Pieter Scheen (1980)

Gepubliceerd op 29-01-2021

Roos, sjoerd de

betekenis & definitie

Geb. Smallingerland (Drachten) 14 september 1877, overl.

Haarlem 3 april 1962. Noemde zich Sjoerd Hendrik de Roos. Woonde en werkte in Amsterdam tot 1903, Krommenie tot 1907, Sloten (N.H.), Heemstede, Zandvoort tot 1918, Blaricum tot 1920, Hilversum tot 1936, daarna in Haarlem. Maakte reizen naar Italië, Zwitserland, enz. Leerling van de Tekenschool voor Kunstambachten en van de Rijksakademie (avondcursus 1895-1898) te Amsterdam. Vooral grafisch kunstenaar (van formaat), bekend letterontwerper.

Ook ontwerper van meubelen en andere gebruiksvoorwerpen. Tekenaar en lithograaf van portretten. Maakte in olieverf, krijt en sepia landschappen en ook dorpsstraatjes uit Italië en Zwitserland. Was in alle opzichten een bijzonder typografisch kunstenaar. Gaf les aan D. Dooijes.Tentoonstellingen Arnhem 1901 en Amsterdam 1903: moeder en kind (lithografie); de Slotlaan te Zeist (aquarel); een portret (gekleurd krijt).

DEN HAAG -Het Nederlandse Postmuseum: ontwerpen voor Nederlandse postzegels, HAARLEM -Frans Halsmuseum: o.m. veel ex-librissen. LAREN (N.H.) -Singer Museum: werk in het prentenkabinet.

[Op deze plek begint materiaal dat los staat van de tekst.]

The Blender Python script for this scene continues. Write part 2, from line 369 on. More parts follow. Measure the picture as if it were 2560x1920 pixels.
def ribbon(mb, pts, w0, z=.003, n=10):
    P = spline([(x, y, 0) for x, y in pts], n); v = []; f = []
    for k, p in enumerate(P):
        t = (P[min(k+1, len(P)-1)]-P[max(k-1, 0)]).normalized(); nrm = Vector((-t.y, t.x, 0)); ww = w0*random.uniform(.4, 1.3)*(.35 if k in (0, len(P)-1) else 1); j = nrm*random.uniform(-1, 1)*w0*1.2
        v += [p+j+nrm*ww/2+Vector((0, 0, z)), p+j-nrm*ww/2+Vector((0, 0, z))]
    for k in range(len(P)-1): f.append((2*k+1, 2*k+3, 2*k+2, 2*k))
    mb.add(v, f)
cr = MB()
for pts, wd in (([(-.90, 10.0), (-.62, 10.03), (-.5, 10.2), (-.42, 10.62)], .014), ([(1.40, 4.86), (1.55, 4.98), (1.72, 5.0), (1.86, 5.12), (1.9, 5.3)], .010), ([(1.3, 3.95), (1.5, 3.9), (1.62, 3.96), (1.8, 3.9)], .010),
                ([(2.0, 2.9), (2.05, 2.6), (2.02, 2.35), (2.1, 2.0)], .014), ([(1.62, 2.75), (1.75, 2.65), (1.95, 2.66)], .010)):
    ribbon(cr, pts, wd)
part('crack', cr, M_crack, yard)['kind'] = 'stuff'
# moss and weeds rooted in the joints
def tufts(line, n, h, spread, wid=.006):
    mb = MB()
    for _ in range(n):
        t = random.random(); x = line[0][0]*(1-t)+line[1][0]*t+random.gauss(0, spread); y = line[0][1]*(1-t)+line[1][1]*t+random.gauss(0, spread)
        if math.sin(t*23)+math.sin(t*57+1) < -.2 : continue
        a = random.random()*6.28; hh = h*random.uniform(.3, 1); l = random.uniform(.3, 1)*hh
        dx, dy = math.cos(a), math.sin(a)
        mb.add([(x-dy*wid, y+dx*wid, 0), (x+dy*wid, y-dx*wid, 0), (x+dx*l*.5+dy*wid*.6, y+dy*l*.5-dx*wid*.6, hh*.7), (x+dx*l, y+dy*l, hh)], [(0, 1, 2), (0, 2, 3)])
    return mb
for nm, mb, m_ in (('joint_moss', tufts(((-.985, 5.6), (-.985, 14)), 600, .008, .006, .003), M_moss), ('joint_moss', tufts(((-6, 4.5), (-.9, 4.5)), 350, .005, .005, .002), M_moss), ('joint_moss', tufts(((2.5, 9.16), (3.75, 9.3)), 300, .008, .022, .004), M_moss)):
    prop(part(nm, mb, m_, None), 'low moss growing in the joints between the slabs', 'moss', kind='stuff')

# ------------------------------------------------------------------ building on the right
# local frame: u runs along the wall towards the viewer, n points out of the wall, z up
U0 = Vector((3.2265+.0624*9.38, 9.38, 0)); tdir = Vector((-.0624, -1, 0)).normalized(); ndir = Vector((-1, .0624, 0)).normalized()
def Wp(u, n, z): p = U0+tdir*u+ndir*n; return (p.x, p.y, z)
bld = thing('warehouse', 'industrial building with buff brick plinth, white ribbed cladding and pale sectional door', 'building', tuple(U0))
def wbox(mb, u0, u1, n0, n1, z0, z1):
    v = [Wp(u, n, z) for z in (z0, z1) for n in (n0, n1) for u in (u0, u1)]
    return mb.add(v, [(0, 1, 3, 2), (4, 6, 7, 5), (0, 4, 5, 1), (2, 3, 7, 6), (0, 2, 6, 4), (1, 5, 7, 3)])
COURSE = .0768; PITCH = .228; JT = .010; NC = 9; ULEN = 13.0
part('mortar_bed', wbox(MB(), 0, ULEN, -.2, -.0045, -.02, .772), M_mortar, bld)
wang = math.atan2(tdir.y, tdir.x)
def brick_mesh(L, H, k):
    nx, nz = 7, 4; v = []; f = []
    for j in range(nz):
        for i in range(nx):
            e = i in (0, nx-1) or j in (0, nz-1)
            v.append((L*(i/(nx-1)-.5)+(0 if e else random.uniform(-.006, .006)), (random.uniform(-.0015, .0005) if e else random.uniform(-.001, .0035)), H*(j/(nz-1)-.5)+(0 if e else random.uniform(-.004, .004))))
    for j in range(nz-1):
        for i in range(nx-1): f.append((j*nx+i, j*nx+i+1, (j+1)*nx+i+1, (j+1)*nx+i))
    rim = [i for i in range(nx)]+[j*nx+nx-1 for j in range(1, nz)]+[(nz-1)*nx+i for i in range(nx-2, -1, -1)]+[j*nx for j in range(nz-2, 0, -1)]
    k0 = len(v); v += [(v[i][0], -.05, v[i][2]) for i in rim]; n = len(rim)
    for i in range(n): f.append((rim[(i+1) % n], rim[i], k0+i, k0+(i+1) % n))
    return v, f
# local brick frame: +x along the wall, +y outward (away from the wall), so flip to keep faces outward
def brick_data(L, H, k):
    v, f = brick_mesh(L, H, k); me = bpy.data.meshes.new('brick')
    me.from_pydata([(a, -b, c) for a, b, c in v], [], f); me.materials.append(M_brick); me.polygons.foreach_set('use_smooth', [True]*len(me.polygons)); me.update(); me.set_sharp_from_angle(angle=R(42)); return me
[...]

Eretentoonstelling Frans Halsmuseum Haarlem (cat. 20/9-1/10/1947) en tentoonstelling Museum Huis Van Looy Haarlem (cat. 1964).

Maandblad v. Beeldende Kunsten 1979 (M. H. Groenendaal jr, bldz. 176-187).

A. A. M. Stols; ‘Het werk van S. H. de Roos’, Amsterdam 1942; D. Dooijes: ‘Sjoerd H. de Roos zoals ik mij hem herinner’, Den Haag 1976.

Luns; Mak van Waay; Scheen 1970; Schwencke; Thieme-Becker; Van Hall II en port.; Vorsterman van Oyen; Waller.